BURT, William Mathew (d.1781), of Maiden Erleigh, nr. Reading, Berks.

Published in The History of Parliament: the House of Commons 1754-1790, ed. L. Namier, J. Brooke., 1964
Available from Boydell and Brewer



1761 - 1768

Family and Education

1st s. of William Pym Burt, chief justice of St. Kitts, by Louisa, da. of Sir William Mathew. m. 29 Aug. 1754, Sarah, da. of John Foster of Jamaica, sis. of Thomas Foster, 1s. 2da. suc. fa. 1751.

Offices Held

Member of the council of St. Kitts 1748-55; gov. Leeward Is. 1776- d.


The Burts were an old West Indian family: William Mathew Burt’s great-grandfather was in Nevis in 1670, and the family remained there until c.1725 when they moved to St. Kitts. William Mathew Burt seems to have spent his early years on the island, and to have gone to England between 1751 and 1755. He inherited estates both in St. Kitts and Nevis. In 1758 he was consulted by the Cabinet when planning the expedition to Martinique,1 and in 1759 went as Crown Agent with the expedition which took Guadeloupe.

In 1761 he was returned after a contest for Great Marlow. His first recorded speech, 25 Nov. 1762, was in support of the peace preliminaries. James Harris described it as ‘dull as far as could be heard’, and had no better opinion of Burt’s other speeches: 18 Apr. 1764 he wrote, ‘I left Burt haranguing on the African trade’; and 12 Mar. 1765, ‘Burt and Beckford rambled like Creolians from Africa to America, thence to East Indies, etc.’ Only some half-dozen speeches by Burt are recorded, all except one (9 May 1765, against the proposal to appoint the Queen Regent) concerned with trade or the West Indies.

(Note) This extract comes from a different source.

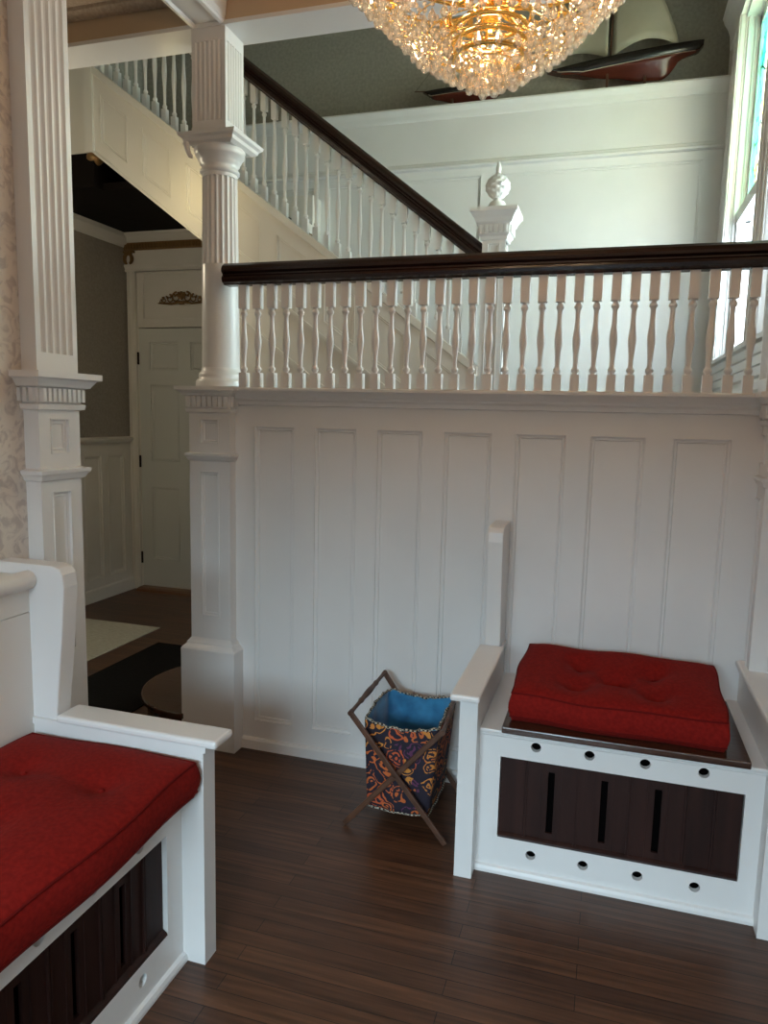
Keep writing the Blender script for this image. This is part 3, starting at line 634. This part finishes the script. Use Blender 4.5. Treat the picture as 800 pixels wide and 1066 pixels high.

From the reports of his speeches Burt seems generally to have supported Grenville’s Administration, but he voted against them over general warrants, 15 and 18 Feb. 1764. Newcastle classed him, 10 May 1764, as a ‘doubtful friend’; and Rockingham, July 1765, as ‘doubtful’, which was afterwards altered to ‘contra’. On 19 Dec. 1765 Burt spoke for Grenville’s motion for American papers, and on 22 Feb. 1766 voted against the repeal of the Stamp Act. During the Chatham Administration he was usually classed as a supporter of Grenville; but though they were on friendly terms, Grenville himself never reckoned Burt as one of his followers. Burt voted against the Chatham Administration on the land tax, 27 Feb. 1767.

In 1768 he contested Great Marlow again, but was badly defeated.

He died in office as governor of the Leeward Islands, 27 Jan. 1781.

Ref Volumes: 1754-1790

Author: John Brooke


  • 1. Newcastle to Hardwicke, 5 Oct. 1758, Add. 32884, ff. 259-67.